Asıl, o genç ve nazik arkadaşım odamdan gittikten sonra düşünmeye başladım.

EVRENSEL İSİMLERİMİZ...
Epey eski bir sorudur bizim için, evrensel isimlerimizin olup olmadığı...
O tartışmaya girmeyeceğim. Ama elbette var evrensel isimlerimiz. Bu su götürmez bir gerçektir. İster geleneksel kültürümüzde isterse çağdaş kültürümüzde o isimleri bulmak mümkün.
Haydi eskileri biraz daha tarihe bırakalım diyeceğim ama Osmanlı kültürü içinde, Sinan'ı mimarlık, Dede Efendi'yi, Itri'yi Zaharya'yı, İlya'yı müzikte dünya yok mu sayacak?
Evrenselliğin sırrı tanınmaksa, şu saydığım adları tanıtmamış olmak bizim kusurumuz, hatamız, suçumuz. Çağdaş sanata gelince elbette, Sarkis, elbette Kutluğ Ataman, elbette Hüseyin Chalayan... Ve elbette Nobel gibi bir çetin cevizi kıran, büyük romancımız Orhan Pamuk... (Buna rağmen Nobel'i aldı diye ona reva gördüğümüz muamele, Demirtaş Ceyhun ve birilerinin imzaladıkları açıklama, kültür, siyasal ve toplumsal tarihimizin yüz karası olarak hatırlanacaktır.) Bunlar evrensel değerlerimiz. Ama biraz daha düşününce, aklıma başka bir şey geldi. Biz, ne bu isimleri yeterince tanıyoruz, ne de bunların önemi ve değeri üstünde uzlaşıyoruz.
Haydi onların daha yüksek bir kültüre ait olmaktan gelen güçlükleri var.
Popüler kültürün getirdiği büyük isimleri de yok saymak yarışındayız. Ha bir, antik Bizans'tan kalma put kırıcılık geleneğini, ikonaklazmı sürdürüyoruz büyük bir cehtle. Herkesi nasıl kırıp dökerim diye bakıyoruz.

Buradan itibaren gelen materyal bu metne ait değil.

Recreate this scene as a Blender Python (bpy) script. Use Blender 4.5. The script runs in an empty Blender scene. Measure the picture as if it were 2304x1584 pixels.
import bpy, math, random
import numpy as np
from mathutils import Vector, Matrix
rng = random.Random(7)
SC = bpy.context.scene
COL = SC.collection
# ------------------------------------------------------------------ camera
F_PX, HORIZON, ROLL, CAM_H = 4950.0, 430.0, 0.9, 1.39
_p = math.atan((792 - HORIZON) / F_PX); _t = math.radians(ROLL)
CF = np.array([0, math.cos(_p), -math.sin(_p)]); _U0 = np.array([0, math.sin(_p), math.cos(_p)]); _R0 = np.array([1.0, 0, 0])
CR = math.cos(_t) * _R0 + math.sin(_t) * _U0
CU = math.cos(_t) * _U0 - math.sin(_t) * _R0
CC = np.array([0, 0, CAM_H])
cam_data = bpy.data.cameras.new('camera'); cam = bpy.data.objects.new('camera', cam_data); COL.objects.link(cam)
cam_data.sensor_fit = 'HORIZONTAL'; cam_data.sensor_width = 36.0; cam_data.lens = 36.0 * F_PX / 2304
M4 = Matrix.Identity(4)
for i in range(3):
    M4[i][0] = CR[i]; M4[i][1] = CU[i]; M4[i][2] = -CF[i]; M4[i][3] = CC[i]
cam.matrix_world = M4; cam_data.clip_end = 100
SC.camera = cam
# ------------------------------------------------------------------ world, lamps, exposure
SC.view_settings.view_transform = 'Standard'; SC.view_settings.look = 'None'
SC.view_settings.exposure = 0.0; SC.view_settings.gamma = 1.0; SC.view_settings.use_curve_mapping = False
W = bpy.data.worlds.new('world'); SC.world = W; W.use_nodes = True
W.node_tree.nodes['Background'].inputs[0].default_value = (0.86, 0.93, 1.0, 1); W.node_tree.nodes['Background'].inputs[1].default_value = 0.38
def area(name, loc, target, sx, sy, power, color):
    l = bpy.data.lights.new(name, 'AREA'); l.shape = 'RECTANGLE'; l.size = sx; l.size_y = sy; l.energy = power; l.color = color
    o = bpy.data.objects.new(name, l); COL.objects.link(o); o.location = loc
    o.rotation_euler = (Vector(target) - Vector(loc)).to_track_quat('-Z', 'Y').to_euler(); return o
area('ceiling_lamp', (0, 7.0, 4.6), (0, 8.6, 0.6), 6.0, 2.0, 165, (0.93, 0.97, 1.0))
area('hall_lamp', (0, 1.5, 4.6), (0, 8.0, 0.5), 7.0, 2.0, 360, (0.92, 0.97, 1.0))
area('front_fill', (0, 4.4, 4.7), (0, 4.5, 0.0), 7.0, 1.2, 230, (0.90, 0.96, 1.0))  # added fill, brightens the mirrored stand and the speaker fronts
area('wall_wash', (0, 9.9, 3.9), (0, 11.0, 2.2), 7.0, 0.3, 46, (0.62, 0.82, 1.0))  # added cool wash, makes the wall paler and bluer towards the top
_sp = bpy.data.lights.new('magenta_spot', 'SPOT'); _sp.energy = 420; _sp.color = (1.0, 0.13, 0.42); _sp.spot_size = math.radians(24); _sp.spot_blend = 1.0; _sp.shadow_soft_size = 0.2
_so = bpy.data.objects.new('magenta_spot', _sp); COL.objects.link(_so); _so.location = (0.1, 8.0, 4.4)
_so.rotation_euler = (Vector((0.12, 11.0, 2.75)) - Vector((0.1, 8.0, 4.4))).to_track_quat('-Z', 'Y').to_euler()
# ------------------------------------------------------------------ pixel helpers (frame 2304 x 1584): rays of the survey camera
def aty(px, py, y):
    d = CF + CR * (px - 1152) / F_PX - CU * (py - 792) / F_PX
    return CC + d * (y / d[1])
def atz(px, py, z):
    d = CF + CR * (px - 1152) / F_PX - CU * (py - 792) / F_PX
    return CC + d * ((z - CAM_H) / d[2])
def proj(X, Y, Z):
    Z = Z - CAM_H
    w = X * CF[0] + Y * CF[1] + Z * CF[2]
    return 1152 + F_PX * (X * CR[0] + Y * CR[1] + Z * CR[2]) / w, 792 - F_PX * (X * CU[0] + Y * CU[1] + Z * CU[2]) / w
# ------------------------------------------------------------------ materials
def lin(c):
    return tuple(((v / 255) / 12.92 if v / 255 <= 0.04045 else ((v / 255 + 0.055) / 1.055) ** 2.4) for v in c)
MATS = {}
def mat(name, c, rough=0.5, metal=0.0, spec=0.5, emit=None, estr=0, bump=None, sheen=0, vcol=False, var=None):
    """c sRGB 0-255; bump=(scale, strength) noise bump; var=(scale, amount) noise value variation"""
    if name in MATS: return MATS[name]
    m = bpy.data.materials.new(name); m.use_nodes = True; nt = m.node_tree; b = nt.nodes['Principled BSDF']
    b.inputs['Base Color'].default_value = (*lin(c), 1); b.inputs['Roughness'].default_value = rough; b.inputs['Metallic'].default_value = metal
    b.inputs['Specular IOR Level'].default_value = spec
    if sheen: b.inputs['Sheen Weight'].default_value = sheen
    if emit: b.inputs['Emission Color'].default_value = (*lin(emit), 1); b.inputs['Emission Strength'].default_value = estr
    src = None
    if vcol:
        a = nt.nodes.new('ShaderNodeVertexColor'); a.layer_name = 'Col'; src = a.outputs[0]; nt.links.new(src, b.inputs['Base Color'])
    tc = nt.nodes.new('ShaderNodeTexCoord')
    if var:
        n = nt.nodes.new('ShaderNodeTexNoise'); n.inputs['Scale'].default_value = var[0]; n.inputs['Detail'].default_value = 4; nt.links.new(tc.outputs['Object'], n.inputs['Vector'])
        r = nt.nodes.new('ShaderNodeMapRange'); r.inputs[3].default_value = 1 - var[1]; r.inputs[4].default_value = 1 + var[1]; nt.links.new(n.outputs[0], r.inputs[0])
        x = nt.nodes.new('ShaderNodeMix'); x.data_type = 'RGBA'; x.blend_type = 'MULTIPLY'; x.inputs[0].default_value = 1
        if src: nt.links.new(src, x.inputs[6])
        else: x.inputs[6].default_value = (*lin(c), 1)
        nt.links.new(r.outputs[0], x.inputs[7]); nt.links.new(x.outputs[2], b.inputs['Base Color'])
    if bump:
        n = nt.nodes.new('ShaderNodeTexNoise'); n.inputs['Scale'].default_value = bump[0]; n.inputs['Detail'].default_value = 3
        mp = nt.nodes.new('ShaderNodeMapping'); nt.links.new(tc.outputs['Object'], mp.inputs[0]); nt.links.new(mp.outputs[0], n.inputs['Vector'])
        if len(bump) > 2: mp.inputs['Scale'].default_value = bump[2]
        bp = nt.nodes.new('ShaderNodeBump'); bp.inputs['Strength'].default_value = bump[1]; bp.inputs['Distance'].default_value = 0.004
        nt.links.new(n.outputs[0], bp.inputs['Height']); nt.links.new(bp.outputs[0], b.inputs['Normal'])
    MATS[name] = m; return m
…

Amerika bu konuda çok önemli bir kültürdür. Neredeyse tepeden tırnağa ortak toplumsal değerler üstünde yükselir Amerika. Mesela, 'the great American novel' (Büyük Amerikan romanı) diye bir kavramla uğraşır. Kendi büyük romanlarını, tüm Amerika'yı, Amerikan bilicini, kimliğini, kişiliğini yansıtan 'o' romanı ararlar. Tek bir isim yoktur ortada. Ama bir dizi herkesin benimsediği roman vardır.
Bu konuyu, daha önce de ele almıştım.
Çok önemsiyorum. Bir isim üstünde kesinlikli bir uzlaşmaya gerek yok.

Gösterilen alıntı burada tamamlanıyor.